If one works seventy hours a week in multiple occupations, how can that person find time to start a business?  How can one become the wealth owner/business owner when a handful of families own everything?


The simple truth is this;  all industries in this country are monopolized, and most of us, no matter how hard we work and try will never be the "job creator" (although I posit that workers are the real job creators).  That said, this myth that everyone has the opportunity to live the so called American dream is a fallacy. 


Education is far too expensive, and for those not born into wealth, more of a hindrance than a commodity after graduation due to immense amount of debt.


Also, college isn't for everyone.  That doesn't mean that an individual who is willing to work hard should be a slave to a seventy hour work week and merely scrape by.


What good is the American dream if it stifles most Americans?


It might be time to rehabilitate what we as a populace see as the true American dream.  Perhaps a life, liberty, pursuit of happiness type thing.  It seems the definition of happiness has been narrowed to the accumulation of wealth, money, and power.  How about the good life?  One to which hard work affords us the ability to support our loved ones, prepare for our waning years, and have some time to enjoy all the wonders this Earth has to offer....other than slinging wings and cheap lead riddled goods.


Again, we are our own worst enemy.  We have been brainwashed into thinking that if we diminish the wealth of the dynastic families that run this country, we too will lose that dangling carrot of wealth one day too.   We are standing guard in front of a mansion we will never own, and we have better things to do with our time.

3.  Raising wages, Taxing, and Regulating "Job Creators" Will Hurt Working Class Americans

Marx wrote about three wars in his critique on capitalism.
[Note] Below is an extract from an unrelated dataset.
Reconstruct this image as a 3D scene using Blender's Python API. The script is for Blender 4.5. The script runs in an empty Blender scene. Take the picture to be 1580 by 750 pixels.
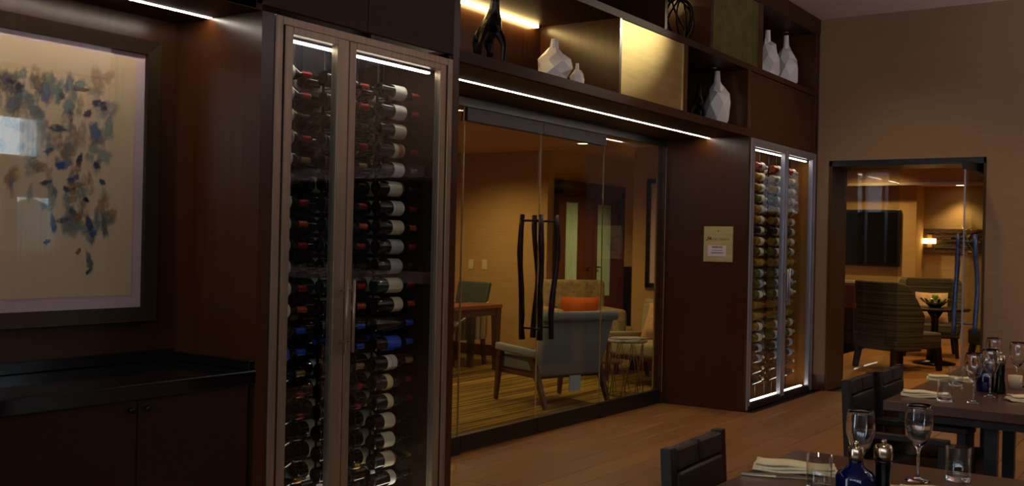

The first between the ownership class (competition), the second between workers and owners, and third the war within the working class amongst themselves. The first, not nearly as harmful to owners, as the third is to the workers. Owners have tossed this bullshit piece of red meat into the working class fray, and it is; "Living wages will only hurt the general populace of working class citizens. It will destroy jobs, and prices will go up." But the more and more the disparity of wealth widens between owners and workers, the more we see that the aforementioned meme is a load of crap. There is absolutely no reason wages should have remained stagnant over the last three decades, and the very debate we are having now is why they do.

You know who else "created jobs"? Slave owners.  Now I don't liken working at Wal-Mart to slavery...there is not as much prestige.


All in all, I think it's fair to say that we have been brainwashed by the modern bourgeoisie into buying into THEIR DREAM.  We perpetuate it every time our little peckers shrink up at the threat of them packing up shop, a threat they would never make good on.  What would they do without us?  Eat each other? 

It's time to stop believing this over hyped, pseudo libertarian, so called free market bullshit they shove down our throats. 

I'm I against wealth redistribution?  Only if it is so one sided that the majority of people live paycheck to paycheck.  So let's stop this thirty year redistribution, and claim our deserved ownership of the country we built.